When I asked Prades about his biggest lesson learned from launching Embeddables, he immediately brought up how the Embeddables story helped renew morale and motivation within Zendesk. “When you launch a new product,” he shares, “the story matters so much. I remember at the time I wasn’t a big fan of making such a big deal about a V1 launch—but it was actually a really smart move.” That visibility—both internal and external—added immense value to the Embeddables launch.

Think about your next planned product or feature launch. How does it fit into your product vision? What kind of better future will your product bring about? By answering these questions, you can rise above the day-to-day challenges, become more proactive, and give your product a better shot at making a dent in the universe.

The rise of the customer-first experience

Embeddables was a huge bet for Zendesk—not just because of the complexity of the product itself, but because it marked such a turning point for both Zendesk and for the customer support industry as a whole.

Fortunately, it was a bet that paid off in spades.

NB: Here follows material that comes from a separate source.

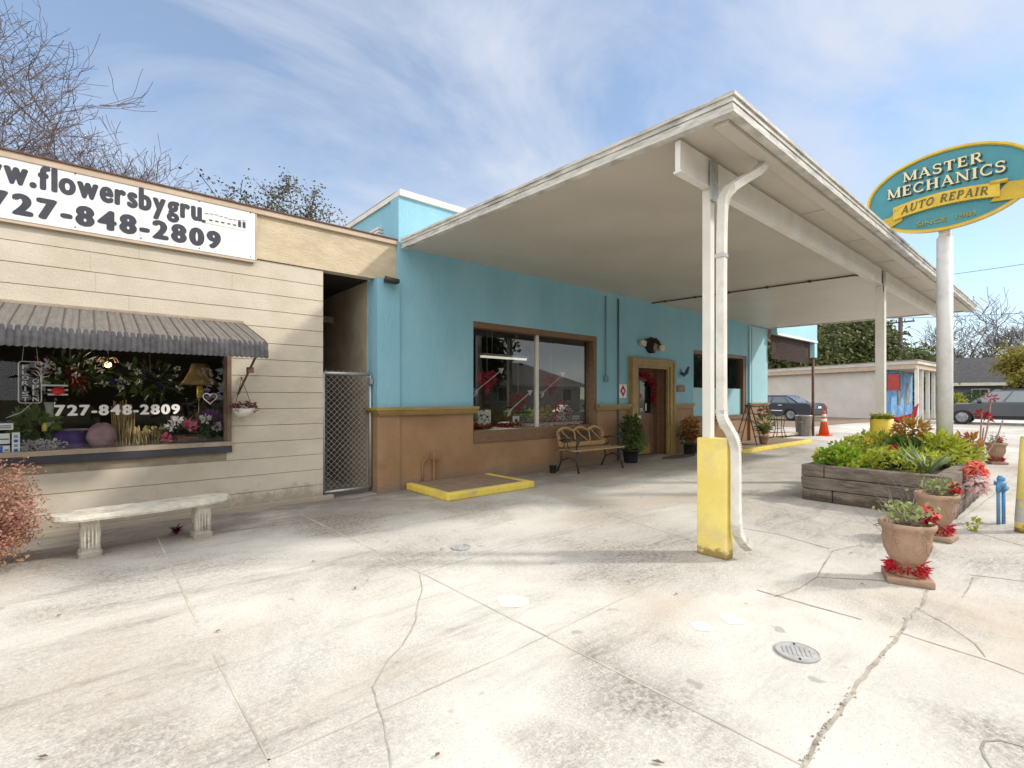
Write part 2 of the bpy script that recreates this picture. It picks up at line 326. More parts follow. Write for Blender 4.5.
# ------------------------------------------------------------------ the ground
def concrete(name, a, b, dark, grain=1.0, wear_shade=()):
    m = bpy.data.materials.new(name); m.use_nodes = True; t = m.node_tree; p = t.nodes['Principled BSDF']
    p.inputs['Roughness'].default_value = .85; p.inputs['Specular IOR Level'].default_value = .25
    co = t.nodes.new('ShaderNodeTexCoord'); lk = t.links.new
    def nz(sc, det=6, ro=.6, stretch=None, dist=0):
        n = t.nodes.new('ShaderNodeTexNoise'); n.inputs['Scale'].default_value = sc; n.inputs['Detail'].default_value = det; n.inputs['Roughness'].default_value = ro; n.inputs['Distortion'].default_value = dist
        if stretch:
            q = t.nodes.new('ShaderNodeMapping'); q.inputs['Scale'].default_value = stretch; q.inputs['Rotation'].default_value = (0, 0, .12); lk(co.outputs['Object'], q.inputs[0]); lk(q.outputs[0], n.inputs['Vector'])
        else: lk(co.outputs['Object'], n.inputs['Vector'])
        return n.outputs['Fac']
    def rng(v, lo, hi, t0=0., t1=1.):
        r = t.nodes.new('ShaderNodeMapRange'); r.inputs[1].default_value = lo; r.inputs[2].default_value = hi; r.inputs[3].default_value = t0; r.inputs[4].default_value = t1; lk(v, r.inputs[0]); return r.outputs[0]
    def mul(u, v):
        q = t.nodes.new('ShaderNodeMath'); q.operation = 'MULTIPLY'; lk(u, q.inputs[0])
        if isinstance(v, float): q.inputs[1].default_value = v
        else: lk(v, q.inputs[1])
        return q.outputs[0]
    def mix(f, A, B):
        x = t.nodes.new('ShaderNodeMix'); x.data_type = 'RGBA'; lk(f, x.inputs['Factor'])
        for k, c in (('A', A), ('B', B)):
            if isinstance(c, tuple): x.inputs[k].default_value = (*c, 1)
            else: lk(c, x.inputs[k])
        return x.outputs['Result']
    col = mix(rng(nz(.55, 4), .35, .65), a, b)
    blot = rng(nz(.62, 10, .76, None, .6), .42, .64); fine = rng(nz(30, 5, .8), .38, .60)
    zone = rng(nz(.26, 3, .5, None, .4), .40, .58, .14, .70)
    if wear_shade:                                     # soft-edged wear; canopy and post shade is put into the colour too
        wn_ = t.nodes.new('ShaderNodeTexNoise'); wn_.inputs['Scale'].default_value = 1.1; wn_.inputs['Detail'].default_value = 6; lk(co.outputs['Object'], wn_.inputs['Vector'])
        vm = t.nodes.new('ShaderNodeVectorMath'); vm.operation = 'MULTIPLY_ADD'; lk(wn_.outputs['Color'], vm.inputs[0]); vm.inputs[1].default_value = (1.3, 1.3, 0); ad = t.nodes.new('ShaderNodeVectorMath'); ad.operation = 'ADD'; ad.inputs[1].default_value = (-.65, -.65, 0); lk(co.outputs['Object'], ad.inputs[0]); lk(ad.outputs[0], vm.inputs[2])
        for (wx_, wy_), wr_, ws_ in wear_shade:
            ds_ = t.nodes.new('ShaderNodeVectorMath'); ds_.operation = 'DISTANCE'; lk(vm.outputs[0], ds_.inputs[0]); ds_.inputs[1].default_value = (wx_, wy_, 0)
            g_ = rng(ds_.outputs['Value'], wr_ * 1.25, wr_ * .35, 0., ws_); mm = t.nodes.new('ShaderNodeMath'); mm.operation = 'MAXIMUM'; lk(zone, mm.inputs[0]); lk(g_, mm.inputs[1]); zone = mm.outputs[0]
    col = mix(mul(mul(mul(blot, fine), zone), 1.0 * grain), col, dark)                        # speckled grey wear, with the zones' painted shade
    streak = mul(rng(nz(1.3, 7, .68, (.55, 2.6, 1), .5), .52, .70), rng(nz(9, 6, .7, (.5, 2.2, 1)), .36, .60))
    col = mix(mul(mul(streak, zone), .95 * grain), col, (dark[0] * .9, dark[1] * .88, dark[2] * .82))
    col = mix(mul(rng(nz(.42, 6, .6, None, .6), .50, .66), .60), col, (.47, .365, .25))               # buff stain
    # grime along the shop fronts, with the canopy's shade put into the colour
    sp = t.nodes.new('ShaderNodeSeparateXYZ'); lk(co.outputs['Object'], sp.inputs[0])
    gy = rng(sp.outputs['Y'], 4.7, 6.2); gm = mul(mul(gy, rng(sp.outputs['X'], 18, 10)), rng(nz(.9, 8, .7, (.6, 2.0, 1), .8), .30, .52))
    col = mix(mul(gm, .85), col, (.165, .14, .12))
    spots = rng(nz(5.5, 2, .5), .70, .74); col = mix(mul(spots, .5), col, (.24, .21, .18))
    grit = rng(nz(75, 4, .85), .40, .66); col = mix(mul(mul(mul(grit, zone), .75), grain), col, (.27, .235, .195))
    pit = rng(nz(120, 2, .5), .63, .70); col = mix(mul(pit, .45 * grain), col, (.22, .20, .18))
    lk(col, p.inputs['Base Color'])
    bp = t.nodes.new('ShaderNodeBump'); bp.inputs['Strength'].default_value = .35; bp.inputs['Distance'].default_value = .012
    lk(nz(38, 6, .7), bp.inputs['Height']); lk(bp.outputs[0], p.inputs['Normal'])
    return m
WEAR_SHADE = [((gp(x_, y_).x, gp(x_, y_).y), r_, s_) for x_, y_, r_, s_ in ((110, 745, .55, .8), (330, 735, .42, .6), (620, 665, .55, .85), (560, 750, .35, .8), (640, 568, .8, .9), (200, 533, 1.0, 1), (330, 520, .8, 1), (40, 560, .7, .8), (835, 592, .5, .8), (700, 735, .3, .6), (480, 505, .9, .8), (60, 620, .45, .6), (945, 620, .4, .7), (560, 480, 1.3, .8), (780, 500, 1.2, .7), (960, 735, .3, .6), (240, 585, .5, .5), (400, 620, .35, .55))]
M['lot'] = concrete('lot_concrete', (.70, .67, .605), (.58, .55, .49), (.13, .113, .096), 1.4, WEAR_SHADE)
M['walk'] = concrete('walk_concrete', (.63, .61, .57), (.57, .55, .51), (.36, .345, .33), .75)
M['land'] = pm('dry_grass_land', (.20, .17, .09), (.12, .13, .05), .5, .95, .4, 8, c3=(.26, .21, .13), s3=.2)
M['dirt'] = pm('dirt', (.28, .21, .14), (.17, .12, .08), 1.6, .95, .5, 14, c3=(.12, .10, .05), s3=4)
M['crack'] = pm('crack_fill', (.25, .215, .17), (.50, .45, .37), 6, .95)
M['crack_soft'] = pm('joint_fill', (.36, .32, .265), (.60, .545, .45), 3.5, .95)

def sheet(name, poly, z, mat, parent=None):
    mb = MB(); mb.face([V(x, y, z) for x, y in poly]); return tag(mb.build(name, mat, parent), kind='structure')
sheet('land', [(-500, -500), (700, -500), (700, 600), (-500, 600)], -.03, M['land'])
lot = sheet('concrete_lot', [(-16, -6), (34.6, -6), (34.6, 22), (-16, 22)], 0, M['lot'])
sheet('street', [(-200, -15), (300, -15), (300, -7.2), (-200, -7.2)], -.012, M['asphalt'])
sheet('far_street', [(34.75, -60), (44.5, -60), (44.5, 8.2), (34.75, 8.2)], -.010, M['walk'])
def strip(pts, w, jit=0.0, sub=6, z=.0018, mb=None):
    mb = mb or MB(); P = []
    for a, b in zip(pts, pts[1:]):
        n = max(1, int((b - a).length / .05)) if jit else sub
        for i in range(n): P.append(a.lerp(b, i / n))
    P.append(pts[-1]); prev = None
    for i, p in enumerate(P):
        t = (P[min(i + 1, len(P) - 1)] - P[max(i - 1, 0)]).normalized(); nn = V(-t.y, t.x, 0)
        off = (mnoise.noise(p * 3.1) * jit * 2.2 + mnoise.noise(p * 11) * jit) if jit else 0
        ww = w * (.65 + .8 * abs(mnoise.noise(p * 6.3))) if jit else w * (.7 + .5 * abs(mnoise.noise(p * 2)))
        c = p + nn * off; cur = (c + nn * ww / 2, c - nn * ww / 2)
        if prev: mb.face([V(prev[0].x, prev[0].y, z), V(prev[1].x, prev[1].y, z), V(cur[1].x, cur[1].y, z), V(cur[0].x, cur[0].y, z)])
        prev = cur
    return mb
def G(*pts): return [gp(*p) for p in pts]
mb = MB()
for pts, w in (([(300, 514), (420, 572.5)], .016), ([(496, 611), (812, 770)], .014), ([(157.5, 537.5), (197.5, 622.5)], .016), ([(213, 653), (275, 772)], .012),
               ([(275, 757.5), (512, 652.5)], .013), ([(512, 652.5), (677, 572)], .009), ([(220, 780), (275, 757.5)], .012), ([(422, 572), (520, 545)], .012), ([(160, 541), (300, 514)], .009),
               ([(520, 545), (640, 512)], .010), ([(420, 572.5), (496, 611)], .010), ([(540, 492), (690, 540)], .010), ([(640, 512), (700, 500)], .010), ([(745, 480), (800, 470)], .015), ([(640, 470), (760, 500), (840, 520)], .014)):
    strip(G(*pts), w, 0.0, 40, mb=mb)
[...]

Through a series of smart moves—from product to platform, from local to global, and from feature-focus to user-focus—launching Embeddables gave Zendesk the opportunity not just to better serve their customers, but to elevate customer support from an afterthought to a core part of the customer experience.

Seven years later, Embeddables remains the nexus of innovation at Zendesk, driving recent product launches like an AI-powered Answer Bot that would have been merely a pipe dream in 2014.

Maybe those late-night meetings were worthwhile after all.